▶ [WHAT THE TASK REQUIRES]: Take every line that has the string "picture" and copy it out.

▶ [SUPPLIED INFORMATION]:
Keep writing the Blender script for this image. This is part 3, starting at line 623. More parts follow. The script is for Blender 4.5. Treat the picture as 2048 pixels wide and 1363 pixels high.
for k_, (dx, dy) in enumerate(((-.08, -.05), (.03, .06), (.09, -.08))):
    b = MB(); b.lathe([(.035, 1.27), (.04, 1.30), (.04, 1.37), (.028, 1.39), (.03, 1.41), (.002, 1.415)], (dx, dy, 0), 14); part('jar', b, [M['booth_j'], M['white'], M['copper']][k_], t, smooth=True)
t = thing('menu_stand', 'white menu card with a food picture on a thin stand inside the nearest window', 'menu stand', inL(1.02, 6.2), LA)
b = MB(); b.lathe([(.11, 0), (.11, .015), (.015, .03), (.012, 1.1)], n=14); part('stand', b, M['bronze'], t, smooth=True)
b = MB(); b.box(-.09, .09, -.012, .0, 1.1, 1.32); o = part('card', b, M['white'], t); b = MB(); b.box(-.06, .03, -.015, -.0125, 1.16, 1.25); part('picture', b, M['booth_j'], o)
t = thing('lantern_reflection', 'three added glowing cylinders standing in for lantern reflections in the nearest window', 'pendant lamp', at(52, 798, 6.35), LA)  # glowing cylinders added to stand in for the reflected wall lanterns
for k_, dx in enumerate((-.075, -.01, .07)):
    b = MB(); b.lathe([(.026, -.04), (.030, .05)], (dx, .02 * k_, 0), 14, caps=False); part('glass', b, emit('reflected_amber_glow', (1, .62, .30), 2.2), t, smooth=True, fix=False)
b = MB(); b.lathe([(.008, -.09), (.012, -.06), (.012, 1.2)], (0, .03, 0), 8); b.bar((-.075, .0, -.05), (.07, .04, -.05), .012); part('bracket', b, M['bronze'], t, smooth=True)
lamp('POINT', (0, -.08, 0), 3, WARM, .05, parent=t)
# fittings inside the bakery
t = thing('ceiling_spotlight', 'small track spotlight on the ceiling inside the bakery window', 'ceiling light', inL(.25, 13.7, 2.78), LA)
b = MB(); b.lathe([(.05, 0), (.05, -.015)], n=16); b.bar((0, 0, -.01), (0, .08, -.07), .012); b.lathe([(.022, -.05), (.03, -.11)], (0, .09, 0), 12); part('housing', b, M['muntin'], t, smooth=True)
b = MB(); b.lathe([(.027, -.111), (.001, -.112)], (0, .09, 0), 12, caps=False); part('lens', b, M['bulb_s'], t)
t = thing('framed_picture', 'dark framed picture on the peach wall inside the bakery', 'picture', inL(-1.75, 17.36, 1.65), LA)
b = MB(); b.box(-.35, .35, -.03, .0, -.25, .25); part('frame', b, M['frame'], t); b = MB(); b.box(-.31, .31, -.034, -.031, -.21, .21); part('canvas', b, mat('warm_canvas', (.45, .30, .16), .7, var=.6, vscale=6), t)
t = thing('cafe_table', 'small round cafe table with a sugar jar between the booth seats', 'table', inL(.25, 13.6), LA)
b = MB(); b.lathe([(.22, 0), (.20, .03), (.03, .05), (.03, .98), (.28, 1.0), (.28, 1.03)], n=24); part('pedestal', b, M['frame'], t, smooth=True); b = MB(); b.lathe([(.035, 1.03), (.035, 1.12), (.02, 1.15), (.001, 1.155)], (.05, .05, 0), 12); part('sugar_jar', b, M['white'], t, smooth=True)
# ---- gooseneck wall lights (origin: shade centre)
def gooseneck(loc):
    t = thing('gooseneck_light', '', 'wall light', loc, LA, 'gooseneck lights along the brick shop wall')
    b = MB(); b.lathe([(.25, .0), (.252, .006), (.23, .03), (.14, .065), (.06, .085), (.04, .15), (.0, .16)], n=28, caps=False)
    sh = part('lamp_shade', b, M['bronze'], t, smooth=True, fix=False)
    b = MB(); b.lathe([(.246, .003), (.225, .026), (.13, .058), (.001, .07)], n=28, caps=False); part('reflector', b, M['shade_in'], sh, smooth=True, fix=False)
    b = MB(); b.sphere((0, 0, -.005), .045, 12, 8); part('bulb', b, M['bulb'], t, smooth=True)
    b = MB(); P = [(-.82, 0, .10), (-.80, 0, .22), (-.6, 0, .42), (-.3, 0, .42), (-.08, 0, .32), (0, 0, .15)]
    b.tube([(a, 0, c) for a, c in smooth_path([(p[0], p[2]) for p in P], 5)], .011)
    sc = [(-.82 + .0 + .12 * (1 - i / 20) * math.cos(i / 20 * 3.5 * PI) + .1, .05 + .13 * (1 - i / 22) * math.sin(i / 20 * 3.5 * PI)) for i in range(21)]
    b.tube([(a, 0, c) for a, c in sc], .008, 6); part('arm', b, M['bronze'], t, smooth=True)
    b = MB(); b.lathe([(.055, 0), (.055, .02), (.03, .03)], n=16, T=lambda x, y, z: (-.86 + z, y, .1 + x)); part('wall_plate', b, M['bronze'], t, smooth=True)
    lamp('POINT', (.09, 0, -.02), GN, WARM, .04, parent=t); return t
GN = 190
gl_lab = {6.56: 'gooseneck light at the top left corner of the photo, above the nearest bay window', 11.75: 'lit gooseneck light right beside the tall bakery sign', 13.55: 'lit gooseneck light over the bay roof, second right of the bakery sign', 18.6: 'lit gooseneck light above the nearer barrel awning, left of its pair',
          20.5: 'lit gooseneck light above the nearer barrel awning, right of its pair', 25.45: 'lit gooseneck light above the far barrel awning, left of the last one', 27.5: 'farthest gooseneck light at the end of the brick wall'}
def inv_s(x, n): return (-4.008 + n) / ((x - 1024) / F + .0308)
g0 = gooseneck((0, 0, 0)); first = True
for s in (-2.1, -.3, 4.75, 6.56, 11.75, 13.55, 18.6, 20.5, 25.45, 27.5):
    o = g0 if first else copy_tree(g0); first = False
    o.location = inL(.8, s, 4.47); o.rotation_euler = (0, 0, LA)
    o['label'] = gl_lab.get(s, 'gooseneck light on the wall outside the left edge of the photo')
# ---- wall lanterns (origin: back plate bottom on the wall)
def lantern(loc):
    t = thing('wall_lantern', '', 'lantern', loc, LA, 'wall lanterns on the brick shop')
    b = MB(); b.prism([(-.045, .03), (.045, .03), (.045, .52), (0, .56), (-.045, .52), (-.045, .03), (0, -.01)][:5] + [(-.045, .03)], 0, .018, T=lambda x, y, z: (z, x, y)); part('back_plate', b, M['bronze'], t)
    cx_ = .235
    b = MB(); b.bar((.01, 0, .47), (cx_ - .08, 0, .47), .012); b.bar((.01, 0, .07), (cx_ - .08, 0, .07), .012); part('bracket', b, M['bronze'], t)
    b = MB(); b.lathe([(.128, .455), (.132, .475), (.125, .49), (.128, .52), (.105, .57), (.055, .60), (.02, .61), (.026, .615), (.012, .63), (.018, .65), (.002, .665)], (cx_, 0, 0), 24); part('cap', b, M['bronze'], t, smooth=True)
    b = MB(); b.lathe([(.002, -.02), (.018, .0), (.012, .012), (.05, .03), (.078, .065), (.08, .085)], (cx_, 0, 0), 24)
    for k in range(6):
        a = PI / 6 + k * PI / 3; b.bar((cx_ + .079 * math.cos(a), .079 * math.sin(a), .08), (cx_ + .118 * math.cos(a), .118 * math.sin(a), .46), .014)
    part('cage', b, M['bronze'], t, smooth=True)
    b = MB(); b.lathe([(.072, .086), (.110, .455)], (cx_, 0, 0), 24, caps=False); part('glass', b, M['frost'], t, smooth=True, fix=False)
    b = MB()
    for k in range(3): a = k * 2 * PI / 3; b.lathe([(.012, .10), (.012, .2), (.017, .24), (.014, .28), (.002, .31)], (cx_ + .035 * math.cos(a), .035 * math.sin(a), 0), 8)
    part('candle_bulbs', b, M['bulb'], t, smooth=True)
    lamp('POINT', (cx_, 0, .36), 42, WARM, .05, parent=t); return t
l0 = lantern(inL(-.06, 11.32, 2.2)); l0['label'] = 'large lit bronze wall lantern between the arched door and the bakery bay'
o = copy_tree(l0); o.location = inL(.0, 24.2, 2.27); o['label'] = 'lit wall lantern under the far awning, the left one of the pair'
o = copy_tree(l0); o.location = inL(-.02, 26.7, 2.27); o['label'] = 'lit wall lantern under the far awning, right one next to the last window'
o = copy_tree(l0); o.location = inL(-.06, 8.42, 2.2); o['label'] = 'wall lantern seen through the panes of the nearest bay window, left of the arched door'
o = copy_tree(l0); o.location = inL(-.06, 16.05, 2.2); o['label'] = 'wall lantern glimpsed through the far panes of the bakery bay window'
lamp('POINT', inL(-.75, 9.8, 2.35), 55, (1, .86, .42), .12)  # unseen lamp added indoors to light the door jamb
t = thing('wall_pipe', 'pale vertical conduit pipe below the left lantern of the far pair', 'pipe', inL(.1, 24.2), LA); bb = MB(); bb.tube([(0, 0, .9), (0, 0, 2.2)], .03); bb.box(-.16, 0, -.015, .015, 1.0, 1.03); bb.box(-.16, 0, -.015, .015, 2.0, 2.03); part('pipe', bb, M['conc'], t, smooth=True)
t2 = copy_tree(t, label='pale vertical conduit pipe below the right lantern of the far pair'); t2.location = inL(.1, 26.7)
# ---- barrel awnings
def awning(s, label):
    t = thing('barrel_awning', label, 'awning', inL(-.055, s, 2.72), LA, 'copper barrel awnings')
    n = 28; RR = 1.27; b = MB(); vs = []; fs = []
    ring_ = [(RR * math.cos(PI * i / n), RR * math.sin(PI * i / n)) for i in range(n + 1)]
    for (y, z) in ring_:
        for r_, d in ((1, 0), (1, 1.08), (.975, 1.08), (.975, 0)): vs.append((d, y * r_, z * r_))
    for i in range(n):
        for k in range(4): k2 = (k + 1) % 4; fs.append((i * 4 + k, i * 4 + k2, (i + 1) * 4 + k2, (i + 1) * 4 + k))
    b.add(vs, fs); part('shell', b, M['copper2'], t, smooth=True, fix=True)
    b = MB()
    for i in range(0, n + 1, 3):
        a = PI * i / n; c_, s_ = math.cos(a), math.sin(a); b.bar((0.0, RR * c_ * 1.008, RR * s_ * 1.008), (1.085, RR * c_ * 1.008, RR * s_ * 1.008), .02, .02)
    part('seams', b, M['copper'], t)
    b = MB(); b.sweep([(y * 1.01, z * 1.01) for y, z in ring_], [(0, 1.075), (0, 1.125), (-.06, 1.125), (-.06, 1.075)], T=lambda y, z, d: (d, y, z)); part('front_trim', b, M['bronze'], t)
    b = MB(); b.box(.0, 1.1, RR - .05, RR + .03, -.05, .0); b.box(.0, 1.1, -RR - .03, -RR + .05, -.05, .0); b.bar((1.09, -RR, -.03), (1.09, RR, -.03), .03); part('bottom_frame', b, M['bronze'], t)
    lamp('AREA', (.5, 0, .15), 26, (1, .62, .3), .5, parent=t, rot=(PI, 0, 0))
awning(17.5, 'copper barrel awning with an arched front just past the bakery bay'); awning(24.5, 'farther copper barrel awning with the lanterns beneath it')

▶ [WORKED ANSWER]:
Keep writing the Blender script for this image. This is part 3, starting at line 623. More parts follow. The script is for Blender 4.5. Treat the picture as 2048 pixels wide and 1363 pixels high.
t = thing('menu_stand', 'white menu card with a food picture on a thin stand inside the nearest window', 'menu stand', inL(1.02, 6.2), LA)
b = MB(); b.box(-.09, .09, -.012, .0, 1.1, 1.32); o = part('card', b, M['white'], t); b = MB(); b.box(-.06, .03, -.015, -.0125, 1.16, 1.25); part('picture', b, M['booth_j'], o)
t = thing('framed_picture', 'dark framed picture on the peach wall inside the bakery', 'picture', inL(-1.75, 17.36, 1.65), LA)